The band stops touring, and they go to Teddy’s funeral. Billy mourns his mentor and wonders if he can write an album without Teddy. He realizes he needs to go back on the road, and this time Camila and their daughters, Julia, Susana, and Maria, join them on the tour. Daisy struggles with the knowledge that she’s in love with Billy once they start touring again. It breaks her heart to be around him and to sing with him every night even though she can’t be with him. Toward the end of the tour, Pete decides to get married to his longtime girlfriend and announces he’s leaving the band. Camila goes with Karen to get an abortion, and though Camila wishes that Karen wanted kids, she understands Karen needs different things in order to be happy. When Karen tells Graham that she’s no longer pregnant, he is heartbroken and struggles to continue with the tour. 

Analysis

The unreliability of memory emerges as a motif, illustrating how elusive, maybe even impossible, a single version of the truth is when it comes to storytelling. This is evident in Daisy’s memory loss and the band’s differing accounts of their final performances together. Throughout the novel, people tell different versions of the same events, differing on everything from the small details to the deepest emotional truths. For example, everyone seems to agree that there was a fire in Daisy’s hotel room, but Karen says Daisy almost burned down the Chelsea in New York, while Daisy says the fire happened in Boston and that it was Nicky’s fault. This destabilizes the reader’s sense of truth and encourages a sense of openness in which there is a truth to every character’s story. When she starts forgetting the lyrics to songs onstage, it becomes clear that drug use is also affecting Daisy’s memory. Daisy realizes that she was staying high to try and make herself forget her feelings for Billy, and it’s only after she’s sober that she remembers herself and realizes she’s in love with Billy. By juxtaposing differences between people’s memories of the past with Daisy’s forgetting herself, this section illustrates how elusive absolute truth is. 

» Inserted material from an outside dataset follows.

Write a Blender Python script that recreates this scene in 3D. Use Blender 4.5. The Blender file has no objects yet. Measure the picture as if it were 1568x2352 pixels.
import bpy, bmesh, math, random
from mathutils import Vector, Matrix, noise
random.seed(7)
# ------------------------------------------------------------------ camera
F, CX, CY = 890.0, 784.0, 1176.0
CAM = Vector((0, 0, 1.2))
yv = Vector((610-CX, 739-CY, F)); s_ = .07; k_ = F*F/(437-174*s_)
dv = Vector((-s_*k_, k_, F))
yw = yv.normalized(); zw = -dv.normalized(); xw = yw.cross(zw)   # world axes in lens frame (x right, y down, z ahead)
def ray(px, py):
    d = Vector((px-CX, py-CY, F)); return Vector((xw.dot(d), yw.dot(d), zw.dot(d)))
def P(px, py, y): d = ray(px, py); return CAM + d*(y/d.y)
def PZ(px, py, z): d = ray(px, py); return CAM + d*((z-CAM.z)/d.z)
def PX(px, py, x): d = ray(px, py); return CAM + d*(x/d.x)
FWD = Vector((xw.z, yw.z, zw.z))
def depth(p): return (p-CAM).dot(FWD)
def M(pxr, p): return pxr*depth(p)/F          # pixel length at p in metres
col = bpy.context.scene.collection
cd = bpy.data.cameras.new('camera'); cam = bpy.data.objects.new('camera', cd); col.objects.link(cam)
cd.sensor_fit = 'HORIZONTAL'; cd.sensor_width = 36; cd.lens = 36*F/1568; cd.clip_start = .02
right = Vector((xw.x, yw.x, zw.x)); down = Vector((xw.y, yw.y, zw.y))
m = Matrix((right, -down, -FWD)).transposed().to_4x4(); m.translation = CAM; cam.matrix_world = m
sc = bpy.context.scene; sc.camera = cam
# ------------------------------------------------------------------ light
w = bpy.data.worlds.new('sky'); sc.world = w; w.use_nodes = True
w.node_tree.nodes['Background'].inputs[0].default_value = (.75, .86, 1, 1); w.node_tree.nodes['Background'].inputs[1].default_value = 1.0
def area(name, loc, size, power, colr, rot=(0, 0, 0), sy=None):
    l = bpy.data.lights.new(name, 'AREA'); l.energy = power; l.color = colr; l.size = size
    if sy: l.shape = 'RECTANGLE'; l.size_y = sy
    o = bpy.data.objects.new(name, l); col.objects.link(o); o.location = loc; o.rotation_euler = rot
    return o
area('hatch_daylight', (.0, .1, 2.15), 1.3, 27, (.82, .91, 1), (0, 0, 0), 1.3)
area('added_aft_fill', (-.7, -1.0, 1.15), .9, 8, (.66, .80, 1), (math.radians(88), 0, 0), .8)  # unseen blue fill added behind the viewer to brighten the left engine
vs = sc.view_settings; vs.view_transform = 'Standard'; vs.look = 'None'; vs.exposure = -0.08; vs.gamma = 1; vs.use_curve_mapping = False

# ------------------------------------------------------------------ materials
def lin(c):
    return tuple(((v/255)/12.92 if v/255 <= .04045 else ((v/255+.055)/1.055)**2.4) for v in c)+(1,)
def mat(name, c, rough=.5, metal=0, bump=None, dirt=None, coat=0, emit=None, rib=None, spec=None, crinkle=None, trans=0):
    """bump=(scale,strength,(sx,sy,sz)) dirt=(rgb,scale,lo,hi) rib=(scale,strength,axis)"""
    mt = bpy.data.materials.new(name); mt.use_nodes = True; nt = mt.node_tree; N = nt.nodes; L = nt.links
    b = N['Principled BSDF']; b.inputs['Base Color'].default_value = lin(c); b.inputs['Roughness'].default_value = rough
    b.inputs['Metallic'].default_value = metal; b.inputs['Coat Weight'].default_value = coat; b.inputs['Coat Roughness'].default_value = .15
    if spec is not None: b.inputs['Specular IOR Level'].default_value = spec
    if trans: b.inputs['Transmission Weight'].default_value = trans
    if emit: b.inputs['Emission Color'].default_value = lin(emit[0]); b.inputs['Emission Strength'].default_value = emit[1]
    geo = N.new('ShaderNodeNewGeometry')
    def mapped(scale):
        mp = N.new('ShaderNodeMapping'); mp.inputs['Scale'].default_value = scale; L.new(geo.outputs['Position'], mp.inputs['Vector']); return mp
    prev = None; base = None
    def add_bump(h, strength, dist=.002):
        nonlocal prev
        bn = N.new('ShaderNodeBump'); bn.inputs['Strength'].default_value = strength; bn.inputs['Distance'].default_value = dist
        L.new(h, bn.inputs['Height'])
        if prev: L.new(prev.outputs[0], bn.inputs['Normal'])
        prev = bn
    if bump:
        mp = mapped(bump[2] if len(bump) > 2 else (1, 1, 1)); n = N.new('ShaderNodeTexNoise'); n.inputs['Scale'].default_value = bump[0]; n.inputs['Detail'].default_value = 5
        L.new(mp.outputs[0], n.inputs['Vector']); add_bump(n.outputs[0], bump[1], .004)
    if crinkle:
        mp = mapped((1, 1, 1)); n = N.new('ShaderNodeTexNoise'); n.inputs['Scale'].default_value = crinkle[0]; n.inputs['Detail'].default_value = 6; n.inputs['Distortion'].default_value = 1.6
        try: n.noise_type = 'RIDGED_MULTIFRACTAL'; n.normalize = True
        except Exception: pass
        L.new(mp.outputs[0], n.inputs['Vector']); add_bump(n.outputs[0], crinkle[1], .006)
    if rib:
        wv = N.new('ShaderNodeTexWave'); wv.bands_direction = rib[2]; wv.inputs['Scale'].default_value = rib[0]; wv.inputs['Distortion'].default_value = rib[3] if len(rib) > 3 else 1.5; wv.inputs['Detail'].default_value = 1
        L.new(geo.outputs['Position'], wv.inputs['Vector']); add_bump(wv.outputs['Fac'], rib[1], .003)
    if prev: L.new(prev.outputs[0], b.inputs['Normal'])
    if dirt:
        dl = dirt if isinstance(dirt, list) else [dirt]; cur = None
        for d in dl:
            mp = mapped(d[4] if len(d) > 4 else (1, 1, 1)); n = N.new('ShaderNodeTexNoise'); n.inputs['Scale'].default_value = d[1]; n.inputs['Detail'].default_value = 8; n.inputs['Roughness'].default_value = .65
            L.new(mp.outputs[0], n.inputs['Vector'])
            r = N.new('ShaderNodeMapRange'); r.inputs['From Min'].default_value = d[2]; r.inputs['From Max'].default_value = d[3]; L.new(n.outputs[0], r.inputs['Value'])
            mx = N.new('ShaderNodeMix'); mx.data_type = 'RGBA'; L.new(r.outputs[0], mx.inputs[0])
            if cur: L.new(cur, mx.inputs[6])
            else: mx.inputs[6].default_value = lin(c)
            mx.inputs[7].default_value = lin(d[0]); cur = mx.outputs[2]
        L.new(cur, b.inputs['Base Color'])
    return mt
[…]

This section also explores the creative and destructive power of love through Billy and Daisy’s revelation that they are in love with each other. Throughout the novel, the two have avoided naming the force between them as love. Instead, they have used different language, often referring to a sense of recognition, understanding, and reflection. They both have described seeing themselves in each other and remark that they bring out the best in each other, especially creatively. When Daisy realizes that she has been using drugs to escape her feelings for Billy, she teases out both the destructive and creative power of the emotions between them. In avoiding that power and losing herself to Nicky, she nearly destroys herself. Similarly, when Billy admits that he is in love with Daisy, he does so with extreme difficulty. This underscores how his love for Daisy nearly destroys his life with his wife and daughters. While Billy and Daisy both suffer because of their love for each other, they also create something palpable, powerful, and moving to everyone who encounters them. 

Throughout the novel, friendship between women serves as an antidote to often confining gender roles. The friendship between Camila and Karen allows Karen to move toward the life she wants, one in which she is not defined by motherhood or by being someone’s wife. This stands in contrast to her relationship with Graham, who struggles to understand Karen and often assumes that she wants the future he does, one with children and a house together. Though Camila wishes that Karen wanted the kind of life she has with Billy, she understands that Karen is different, and helps her build the life she wants. When she supports Karen through her abortion, Camila defines friendship as holding people’s hand through the hardest parts of life. Karen and Camila’s friendship often serves as a wake-up call, and a source of support and grounding for Karen that helps her navigate the world. Further, Camila’s support is integral in Karen striking out to create a life in which she can live alone. This is an unconventional life for a woman in that era, but one Karen finds in part because she is supported by Camila, who lets her be exactly who she is.